EU Threatens Export Duties On "Israeli" Goods

International Christian Embassy Jerusalem, September 16, 2002

Just days after Israeli Foreign Minister Shimon Peres told the Cabinet that he was encountering a "silent boycott" of Israeli goods throughout Europe, Israel has proposed an interim solution to avert the European Union’s long-standing threat to impose customs duties on Israeli goods produced in the disputed territories.

Peres, who returned last week from a brief stopover in Paris, still has good relations with the EU among Israeli officials. He argued in the Cabinet on Sunday that Israel’s current policies in the territories are to blame for the growing European "boycott" of Israeli goods, not the EU governments themselves.

The ongoing customs dispute with the EU, however, threatens to undermine Peres’ case.

The EU has granted Israel a special trading status, but is refusing to recognize arrangements that exist between the Palestinian Authority and Israeli Government, whereby goods originating in the territories can be labeled as produce of Israel.

Israeli officials see the EU using its massive economic muscle to make a political statement about Israel’s borders, effectively threatening sanctions.

European sources said the EU would be willing to consider a "technical" solution to the dispute. But Israeli sources said they doubted the EU would accept Israeli proposals, as so far the Europeans have demonstrated no flexibility on this matter.

Economically, the issue is negligible: While Israeli exports to the EU totaled $7.6 billion last year, only $100 million of this came from Judea/Samaria, Gaza, eastern Jerusalem or the Golan Heights, and customs duties on exports from the territories would amount to a mere $7 million a year.

But the issue is highly charged politically: The EU is using the duties to promote its preferred solution to the Israeli-Palestinian conflict - a full Israeli withdrawal to the pre-1967 borders - while Israel opposes allowing the border issue to be predetermined.

"It's not up to the EU to decide where our borders are," explained one Israeli official.

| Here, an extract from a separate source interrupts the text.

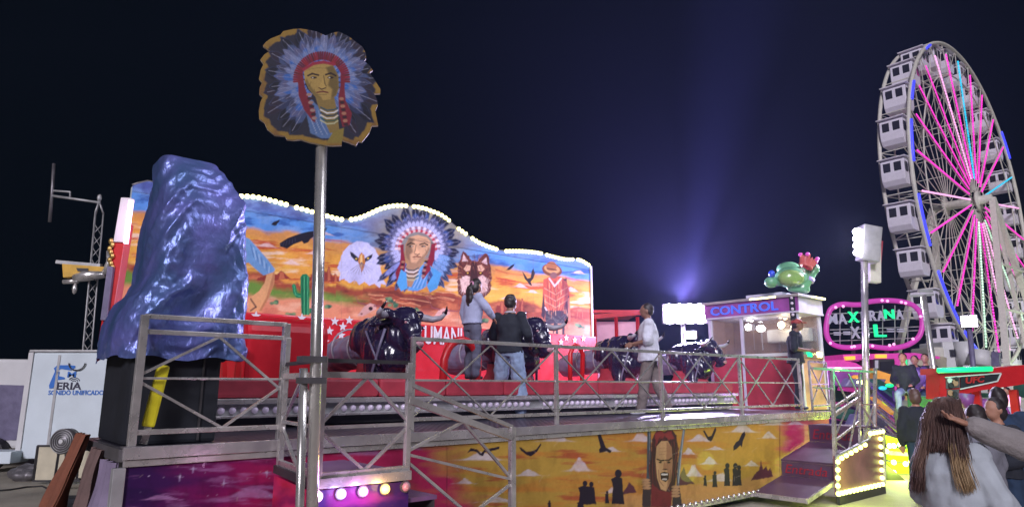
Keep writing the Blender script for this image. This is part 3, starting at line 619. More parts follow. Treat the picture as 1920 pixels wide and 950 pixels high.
# rocks and gullies right of the eagle
for k in range(26):
    x = 660+rng.random()*170; y = 545+rng.random()*22; P.line([(x, y), (x+12, y+6*rng.random()), (x+26, y+2), (x+40*rng.random()+20, y+8)], 1.5+rng.random(), ((130, 52, 45), (235, 165, 120), (180, 85, 60))[k % 3], 1.5, .7)
for k, (x, y) in enumerate(((518, 568), (618, 574), (779, 580), (980, 606), (1086, 610), (730, 563), (742, 572), (905, 600), (545, 590), (600, 594))):
    for j in range(6): P.ell(x+rng.normal()*4, y+rng.normal()*2.2, 4, 3, ((70, 130, 95), (50, 100, 80), (120, 160, 110))[j % 3], 1.5, .85)
# cactus
gr, gd, gl = (18, 130, 85), (8, 80, 60), (90, 190, 130)
P.poly([(565, 590), (563, 520), (567, 514), (575, 513), (580, 519), (580, 590)], gr, 1)
P.poly([(564, 558), (556, 558), (550, 550), (547, 535), (551, 531), (555, 535), (557, 548), (564, 550)], gr, 1); P.poly([(580, 578), (588, 576), (592, 570), (592, 548), (597, 545), (600, 549), (599, 574), (592, 584), (580, 588)], gr, 1)
for x, c in ((567, gd), (570.5, gl), (573.5, gd), (577, gl)): P.line([(x, 518), (x, 590)], 1.2, c, .8)
P.line([(551, 534), (554, 552), (563, 555)], 1.1, gl, .8); P.line([(596, 548), (596, 573), (586, 581)], 1.1, gl, .8)
# blue sleeve and arm at the left edge
P.poly([(430, 430), (468, 448), (486, 468), (505, 490), (516, 505), (512, 511), (494, 516), (480, 505), (466, 492), (430, 500)], (115, 165, 215), 1.5)
for k in range(8): P.line([(470+k*5, 458+k*6), (476+k*4, 482+k*4)], 1.3, ((60, 100, 165), (190, 215, 240))[k % 2], 1.2, .8)
P.poly([(500, 514), (515, 509), (514, 532), (503, 560), (490, 583), (468, 585), (466, 560), (486, 545), (496, 530)], (228, 170, 115), 1.2)
P.poly([(512, 512), (515, 509), (514, 532), (503, 560), (490, 583), (486, 582), (500, 556)], (170, 105, 70), 2.5, .7); P.line([(470, 560), (480, 575), (470, 582)], 3, (60, 30, 50), 1.5, .8)
# eagle head
P.poly([(678, 452), (690, 455), (702, 466), (710, 480), (713, 500), (716, 520), (724, 534), (714, 532), (712, 540), (702, 531), (692, 535), (684, 528), (674, 534), (666, 525), (655, 530), (645, 522), (636, 526), (638, 512), (632, 503), (638, 488), (643, 472), (655, 459), (667, 453)], (205, 205, 245), 1.2, rag=1.5)
for k in range(0):
    t = math.radians(35+k*110/45); r = 34+14*rng.random(); x0, y0 = 678+18*math.cos(t)*1.3, 495+18*math.sin(t)
    P.line([(x0, y0), (678+r*math.cos(t)*1.15, 495+r*math.sin(t)*.95)], 1, ((160, 165, 215), (235, 235, 255), (120, 125, 185))[k % 3], 1, .6)
for k in range(30):
    t = math.radians(185+k*170/29); t += .25*math.sin(k*7); P.line([(678+(16+6*math.sin(k*3))*math.cos(t), 490+(15+6*math.sin(k*3))*math.sin(t)), (678+(24+6*math.sin(k*3))*math.cos(t), 492+(23+6*math.sin(k*3))*math.sin(t))], 1.4, ((175, 175, 225), (235, 235, 252))[k % 2], 1, .5)
P.poly([(656, 471), (662, 474), (673, 484), (676, 492), (666, 489), (658, 480)], (40, 40, 60), 1.2); P.poly([(699, 476), (694, 478), (684, 484), (682, 492), (690, 489), (697, 483)], (40, 40, 60), 1.2)
P.ell(668, 485, 2, 1.4, (240, 200, 60), .8); P.ell(690, 484, 2, 1.4, (240, 200, 60), .8)
P.poly([(674, 478), (678, 473), (683, 478), (685, 492), (682, 503), (678, 511), (675, 500), (671, 490)], (200, 125, 50), 1); P.poly([(676, 478), (679, 476), (680, 495), (677, 503), (675, 490)], (245, 200, 130), 1.2)
for k in range(9): t = math.radians(40+k*12.5); P.line([(678, 492), (678+24*math.cos(t)*1.1, 492+22*math.sin(t))], 1.1, (90, 80, 110), 1.2, .6)
# chief with war bonnet
fl = []
for a in range(30): fl.append((112+a*314/29+3*math.sin(a*4), 50, 58+7*math.sin(a*2.1), 17, ((84, 90, 140), (60, 85, 150))[a % 2], (20, 22, 44)))
for a in range(27): fl.append((150+a*240/26, 44, 40+3*math.sin(a*2.2), 10, (190, 192, 238), (50, 55, 100)))
for a in range(5): fl.append((40+a*11, 60, 74-a*5, 13, (140, 150, 215), (25, 30, 55))); fl.append((124+a*9, 58, 66-a*5, 13, (120, 160, 215), (35, 45, 80)))
chief(P, 783, 469, .72, -1, (222, 172, 132), (140, 28, 55), (90, 160, 220), (25, 25, 35), fl, True)
P.poly([(806, 498), (828, 512), (820, 540), (806, 548), (800, 535), (812, 515)], (80, 165, 225), 1.5); P.poly([(752, 505), (762, 512), (764, 540), (752, 546), (744, 530)], (80, 165, 225), 1.5)
# wolf
P.poly([(858, 548), (858, 500), (862, 488), (868, 470), (874, 474), (884, 488), (896, 490), (908, 474), (915, 477), (919, 495), (922, 515), (920, 545), (905, 560), (870, 560)], (105, 48, 42), 1.3, rag=2)
P.poly([(866, 490), (869, 476), (878, 490)], (220, 190, 190), 1.2); P.poly([(903, 491), (912, 482), (914, 497)], (220, 190, 190), 1.2)
for sx in (-1, 1):
    c = 889
    P.poly([(c+sx*6, 498), (c+sx*14, 496), (c+sx*20, 504), (c+sx*15, 509), (c+sx*8, 507)], (225, 175, 145), 1.2); P.ell(c+sx*12, 512, 4.5, 2.2, (40, 20, 20), 1); P.ell(c+sx*12, 511.5, 1.8, 1.3, (235, 190, 60), .8)
    P.poly([(c+sx*4, 520), (c+sx*16, 516), (c+sx*27, 522), (c+sx*24, 545), (c+sx*8, 552)], (230, 195, 185), 2, rag=1.5)
P.poly([(884, 492), (893, 492), (896, 515), (898, 530), (889, 540), (880, 530), (882, 515)], (70, 32, 32), 2); P.ell(889, 535, 6, 4, (18, 14, 18), 1); P.line([(889, 538), (889, 546)], 1.2, (30, 15, 20), 1)
for k in range(50):
    t = rng.random()*6.28; r = 22+8*rng.random(); x, y = 889+r*math.cos(t), 515+r*1.2*math.sin(t); P.line([(x, y), (x+6*math.cos(t), y+7*math.sin(t))], 1, ((60, 28, 30), (170, 95, 65), (215, 150, 110))[k % 3], 1, .7)
def fur(cx, cy, rx, ry, n, L, cols, down=True, a=.6, w=.9):
    for _ in range(n):
        t = rng.random()*6.283; r = math.sqrt(rng.random()); x, y = cx+rx*r*math.cos(t), cy+ry*r*math.sin(t); dx, dy = (x-cx)/rx, (y-cy)/ry+(.6 if down else 0); m = math.hypot(dx, dy)+.01
        P.line([(x, y), (x+L*dx/m*(.5+rng.random()), y+L*dy/m*(.5+rng.random()))], w, cols[int(rng.random()*len(cols))], .9, a, True)
fur(889, 492, 24, 14, 90, 6, ((50, 24, 28), (135, 70, 55), (90, 40, 38), (180, 120, 90))); fur(872, 535, 12, 16, 70, 6, ((250, 225, 215), (170, 120, 110), (120, 60, 55), (215, 170, 155))); fur(906, 535, 12, 16, 70, 6, ((250, 225, 215), (170, 120, 110), (120, 60, 55), (215, 170, 155)))
fur(864, 500, 5, 20, 40, 7, ((40, 20, 28), (150, 85, 60))); fur(916, 505, 5, 20, 40, 7, ((40, 20, 28), (150, 85, 60)))
fur(660, 508, 20, 20, 60, 6, ((235, 235, 255), (150, 155, 205), (185, 185, 230)), a=.5); fur(698, 508, 18, 20, 60, 6, ((235, 235, 255), (150, 155, 205), (185, 185, 230)), a=.5); fur(678, 464, 22, 9, 50, 5, ((240, 240, 255), (165, 168, 215)), False, .45)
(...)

Israel's proposal to the EU will essentially be to defer the issue until Israel and the Palestinians agree on permanent borders - which, according to the EU's most recent diplomatic initiative, is supposed to happen in 2005.

The situation hurts all Israeli exports to Europe, since importers say they have no way of knowing which goods are made in the territories.

Israeli diplomatic sources said that exporters to Britain are getting around the problem by labeling their goods as originating in a given region, without the word "Israel," and that the British have so far accepted this solution.

But both Israeli and French officials denied yesterday's media reports of Israeli farmers in the Jordan Valley being told by French customs officials that they would have to label their dates "Produce of Palestine" to avoid the duties. But the fact remains that, if the EU gets its way -- that may be exactly what they will have to do.